After all – and this is what I consider the compilers’ central message – nothing in the history of mankind is ever repeated, things that at first glance seem the same are scarcely even similar; each individual is a star unto himself, everything happens always and never, all things repeat themselves endlessly and unrepeatably.

Some dislike the revelation that the encyclopaedia is a dream: “Alas, a moviemaker’s ending”, William H Gass wrote, while the New Yorker requested a change when it published the story in 1982. Kiš refused, stating, “I don’t write so-called fantastic tales. I am a realistic writer.” This is worth remembering when reading a collection in which miracles, second sight and legends feature not for us to wonder at but as tools with which to analyse political and historical realities. Anyway, what does it matter if the encounter with the encyclopaedia is a dream (as perhaps all such idealist notions must be)? The moving account of the narrator’s father’s life is more moving still when reappraised as a daughter’s act of remembrance.

For this new edition, Mark Thompson, Kiš’s biographer, has revised Michael Henry Heim’s 1989 translation. His changes are small and many. Thompson explained to me that although Heim’s work was “basically sound”, there are numerous instances when he “smooths out” Kiš’s prose and is sometimes “ponderous – and Kiš isn’t ponderous”. Ponderous, no, but witty, inventive and intellectually thrilling? Yes. These stories move sure-footedly from Samaria just after the death of Christ to the forests of 19th-century Hungary and to third-rate hotels populated by White Russian émigrés.

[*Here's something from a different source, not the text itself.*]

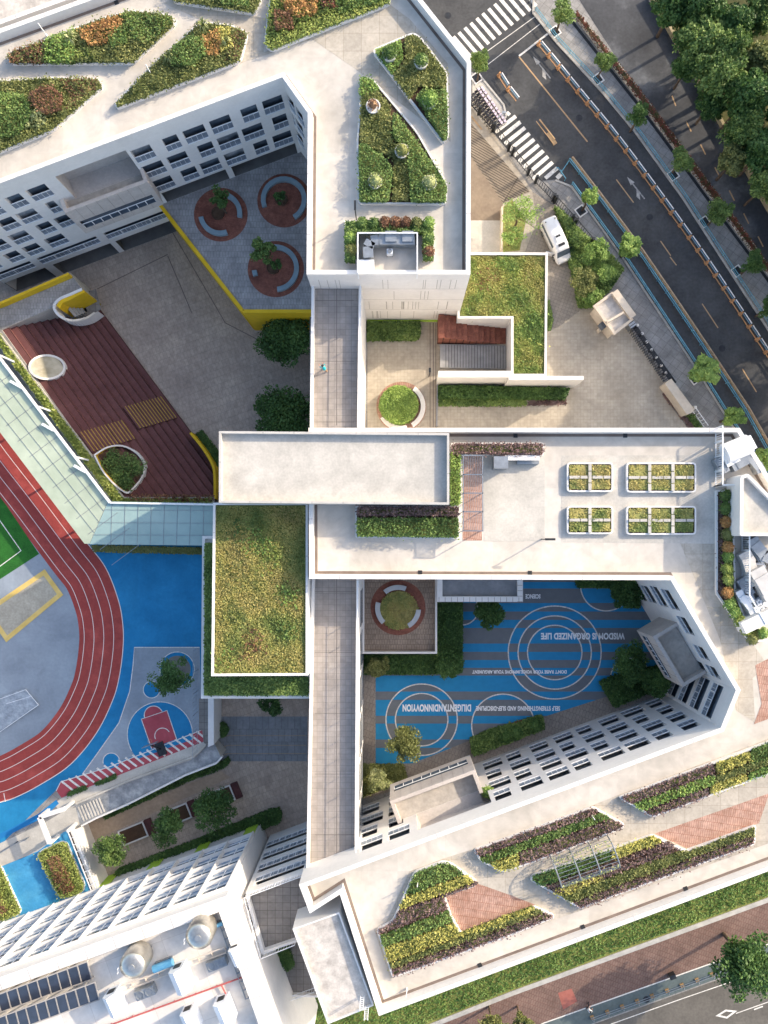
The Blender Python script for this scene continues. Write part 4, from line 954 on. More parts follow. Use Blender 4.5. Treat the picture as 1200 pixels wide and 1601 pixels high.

Albeit not obscure enough for inclusion in his story’s encyclopaedia, Kiš is woefully undervalued. He belongs at the centre of European literature, not on its fringes.
In 1991, John Bayley wrote that Hourglass was “in a class of its own. It will probably be read when the politics of our age are forgotten, at least by the novel.” It certainly should be but it has been out of print in the UK for about 20 years. It is past time for Kiš’s rediscovery.